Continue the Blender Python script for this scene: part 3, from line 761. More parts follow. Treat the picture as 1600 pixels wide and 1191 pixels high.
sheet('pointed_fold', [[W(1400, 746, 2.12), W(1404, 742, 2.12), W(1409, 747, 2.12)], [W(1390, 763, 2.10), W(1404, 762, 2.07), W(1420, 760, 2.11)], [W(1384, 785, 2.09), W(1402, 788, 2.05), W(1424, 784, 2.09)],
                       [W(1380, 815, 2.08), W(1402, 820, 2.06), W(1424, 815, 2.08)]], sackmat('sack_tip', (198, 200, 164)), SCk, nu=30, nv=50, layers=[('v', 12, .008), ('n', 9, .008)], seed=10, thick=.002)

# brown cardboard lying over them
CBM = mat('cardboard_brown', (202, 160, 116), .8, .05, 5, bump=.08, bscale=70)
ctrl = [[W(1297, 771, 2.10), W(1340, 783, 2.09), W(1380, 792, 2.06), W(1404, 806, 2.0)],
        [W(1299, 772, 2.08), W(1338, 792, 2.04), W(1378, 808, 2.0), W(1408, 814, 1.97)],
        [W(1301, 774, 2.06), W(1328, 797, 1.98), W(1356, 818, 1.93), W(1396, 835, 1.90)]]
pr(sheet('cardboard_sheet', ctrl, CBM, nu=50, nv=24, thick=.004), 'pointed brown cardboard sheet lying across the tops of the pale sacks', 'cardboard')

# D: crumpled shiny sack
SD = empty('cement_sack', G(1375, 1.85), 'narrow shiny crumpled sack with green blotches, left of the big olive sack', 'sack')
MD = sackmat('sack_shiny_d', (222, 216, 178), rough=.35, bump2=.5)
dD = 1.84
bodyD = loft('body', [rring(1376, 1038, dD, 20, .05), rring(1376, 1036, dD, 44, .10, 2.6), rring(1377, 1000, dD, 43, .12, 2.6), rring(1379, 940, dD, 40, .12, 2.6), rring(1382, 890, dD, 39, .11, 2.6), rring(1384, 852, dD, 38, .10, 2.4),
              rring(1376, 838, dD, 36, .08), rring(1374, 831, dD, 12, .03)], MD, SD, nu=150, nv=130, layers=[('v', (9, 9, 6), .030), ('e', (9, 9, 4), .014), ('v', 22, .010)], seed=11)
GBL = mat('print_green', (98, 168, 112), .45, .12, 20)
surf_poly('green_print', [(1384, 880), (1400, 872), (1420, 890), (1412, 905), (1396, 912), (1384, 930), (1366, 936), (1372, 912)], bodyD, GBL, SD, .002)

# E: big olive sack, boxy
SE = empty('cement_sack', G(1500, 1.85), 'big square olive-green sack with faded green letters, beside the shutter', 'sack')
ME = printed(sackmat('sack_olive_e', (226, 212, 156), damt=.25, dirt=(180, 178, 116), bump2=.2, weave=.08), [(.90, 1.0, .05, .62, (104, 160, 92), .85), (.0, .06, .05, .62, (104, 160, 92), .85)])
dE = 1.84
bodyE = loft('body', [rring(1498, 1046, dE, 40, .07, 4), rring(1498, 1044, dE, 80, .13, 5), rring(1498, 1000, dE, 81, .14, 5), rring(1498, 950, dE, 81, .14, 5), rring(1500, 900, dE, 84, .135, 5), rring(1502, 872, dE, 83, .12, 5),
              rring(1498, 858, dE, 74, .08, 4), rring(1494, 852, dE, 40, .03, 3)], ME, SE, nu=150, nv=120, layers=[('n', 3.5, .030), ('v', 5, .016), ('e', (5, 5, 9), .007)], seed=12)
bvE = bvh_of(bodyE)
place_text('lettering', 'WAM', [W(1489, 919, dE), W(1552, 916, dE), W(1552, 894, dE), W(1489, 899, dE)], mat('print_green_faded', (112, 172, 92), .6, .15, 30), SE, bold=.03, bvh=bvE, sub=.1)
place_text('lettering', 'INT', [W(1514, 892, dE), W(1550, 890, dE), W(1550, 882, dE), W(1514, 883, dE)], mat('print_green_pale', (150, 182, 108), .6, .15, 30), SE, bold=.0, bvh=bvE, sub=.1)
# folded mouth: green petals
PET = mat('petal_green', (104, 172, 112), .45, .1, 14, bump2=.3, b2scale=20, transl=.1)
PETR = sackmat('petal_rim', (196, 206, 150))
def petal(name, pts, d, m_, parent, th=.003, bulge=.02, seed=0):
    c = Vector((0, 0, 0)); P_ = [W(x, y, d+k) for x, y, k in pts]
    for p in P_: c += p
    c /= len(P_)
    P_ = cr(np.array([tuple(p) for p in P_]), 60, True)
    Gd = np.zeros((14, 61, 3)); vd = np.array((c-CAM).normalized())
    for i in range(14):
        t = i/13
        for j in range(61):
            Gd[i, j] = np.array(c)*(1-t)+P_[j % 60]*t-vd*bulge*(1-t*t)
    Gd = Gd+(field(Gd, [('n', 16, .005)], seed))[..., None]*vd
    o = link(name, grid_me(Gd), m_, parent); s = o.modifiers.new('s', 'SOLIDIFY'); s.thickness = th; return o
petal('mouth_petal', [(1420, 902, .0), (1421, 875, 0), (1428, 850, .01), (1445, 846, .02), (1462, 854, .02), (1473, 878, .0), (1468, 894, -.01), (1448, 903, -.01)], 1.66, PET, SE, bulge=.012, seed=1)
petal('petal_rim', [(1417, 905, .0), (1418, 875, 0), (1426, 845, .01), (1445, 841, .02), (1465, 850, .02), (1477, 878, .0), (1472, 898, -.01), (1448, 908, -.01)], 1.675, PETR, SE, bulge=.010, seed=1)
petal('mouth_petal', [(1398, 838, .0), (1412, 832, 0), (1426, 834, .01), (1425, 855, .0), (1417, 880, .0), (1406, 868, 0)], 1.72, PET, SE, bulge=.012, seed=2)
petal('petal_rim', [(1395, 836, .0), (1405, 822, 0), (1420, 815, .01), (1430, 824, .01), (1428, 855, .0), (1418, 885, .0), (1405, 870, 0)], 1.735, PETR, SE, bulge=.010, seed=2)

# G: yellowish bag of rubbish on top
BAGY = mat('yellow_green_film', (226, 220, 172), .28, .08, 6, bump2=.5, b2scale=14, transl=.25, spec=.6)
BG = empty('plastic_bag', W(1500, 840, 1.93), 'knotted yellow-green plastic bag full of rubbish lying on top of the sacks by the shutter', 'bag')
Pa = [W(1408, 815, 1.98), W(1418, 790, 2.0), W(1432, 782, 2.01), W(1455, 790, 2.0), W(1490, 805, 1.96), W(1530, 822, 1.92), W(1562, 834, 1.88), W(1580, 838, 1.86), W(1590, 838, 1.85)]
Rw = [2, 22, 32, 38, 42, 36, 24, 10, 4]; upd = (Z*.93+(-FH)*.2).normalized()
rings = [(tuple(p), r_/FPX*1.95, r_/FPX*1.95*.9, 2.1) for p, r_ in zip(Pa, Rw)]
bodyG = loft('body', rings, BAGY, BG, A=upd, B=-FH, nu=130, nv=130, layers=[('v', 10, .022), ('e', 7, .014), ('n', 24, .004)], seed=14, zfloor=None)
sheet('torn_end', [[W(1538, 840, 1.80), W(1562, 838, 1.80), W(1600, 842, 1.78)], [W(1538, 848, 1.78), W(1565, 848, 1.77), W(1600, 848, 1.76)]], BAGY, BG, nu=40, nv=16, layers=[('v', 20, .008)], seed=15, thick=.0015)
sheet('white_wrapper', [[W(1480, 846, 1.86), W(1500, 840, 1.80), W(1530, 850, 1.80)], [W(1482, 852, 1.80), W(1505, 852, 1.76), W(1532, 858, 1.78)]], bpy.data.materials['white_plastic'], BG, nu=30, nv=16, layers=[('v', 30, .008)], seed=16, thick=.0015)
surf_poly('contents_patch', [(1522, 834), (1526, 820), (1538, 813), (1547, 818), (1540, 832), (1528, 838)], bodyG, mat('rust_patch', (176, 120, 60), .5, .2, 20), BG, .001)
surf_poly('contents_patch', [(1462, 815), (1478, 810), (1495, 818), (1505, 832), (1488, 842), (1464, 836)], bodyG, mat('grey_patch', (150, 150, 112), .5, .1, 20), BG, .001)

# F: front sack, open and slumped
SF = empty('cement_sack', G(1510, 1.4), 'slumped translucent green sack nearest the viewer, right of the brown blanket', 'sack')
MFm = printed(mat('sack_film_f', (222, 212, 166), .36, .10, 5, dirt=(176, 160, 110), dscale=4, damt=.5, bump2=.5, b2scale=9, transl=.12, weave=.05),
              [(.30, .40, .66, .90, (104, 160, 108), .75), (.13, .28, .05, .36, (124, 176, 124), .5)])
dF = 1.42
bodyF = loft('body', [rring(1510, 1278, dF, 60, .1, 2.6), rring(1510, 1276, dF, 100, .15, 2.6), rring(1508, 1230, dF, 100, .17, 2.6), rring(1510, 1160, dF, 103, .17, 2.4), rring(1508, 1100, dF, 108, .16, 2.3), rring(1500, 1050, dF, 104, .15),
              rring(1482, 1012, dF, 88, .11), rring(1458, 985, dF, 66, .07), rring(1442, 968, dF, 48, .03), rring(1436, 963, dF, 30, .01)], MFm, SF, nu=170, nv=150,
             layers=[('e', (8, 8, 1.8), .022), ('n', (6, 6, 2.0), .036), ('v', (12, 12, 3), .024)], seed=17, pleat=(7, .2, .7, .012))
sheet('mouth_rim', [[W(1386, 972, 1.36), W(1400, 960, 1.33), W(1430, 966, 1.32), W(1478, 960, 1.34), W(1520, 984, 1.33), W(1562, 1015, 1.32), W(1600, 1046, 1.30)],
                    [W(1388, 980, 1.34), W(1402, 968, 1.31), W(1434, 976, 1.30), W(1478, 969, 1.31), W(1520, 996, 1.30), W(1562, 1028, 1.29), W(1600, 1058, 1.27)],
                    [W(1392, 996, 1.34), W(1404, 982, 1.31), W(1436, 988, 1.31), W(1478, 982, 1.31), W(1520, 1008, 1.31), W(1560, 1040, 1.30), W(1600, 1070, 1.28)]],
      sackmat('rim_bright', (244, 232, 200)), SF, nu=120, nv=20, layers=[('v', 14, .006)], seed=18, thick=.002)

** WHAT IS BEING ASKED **
From the first line of the data above to the line holding "9, .008)], seed=10, thick=.002)", reproduce each line exactly; emit no other lines.

** TASK OUTPUT **
Continue the Blender Python script for this scene: part 3, from line 761. More parts follow. Treat the picture as 1600 pixels wide and 1191 pixels high.
sheet('pointed_fold', [[W(1400, 746, 2.12), W(1404, 742, 2.12), W(1409, 747, 2.12)], [W(1390, 763, 2.10), W(1404, 762, 2.07), W(1420, 760, 2.11)], [W(1384, 785, 2.09), W(1402, 788, 2.05), W(1424, 784, 2.09)],
                       [W(1380, 815, 2.08), W(1402, 820, 2.06), W(1424, 815, 2.08)]], sackmat('sack_tip', (198, 200, 164)), SCk, nu=30, nv=50, layers=[('v', 12, .008), ('n', 9, .008)], seed=10, thick=.002)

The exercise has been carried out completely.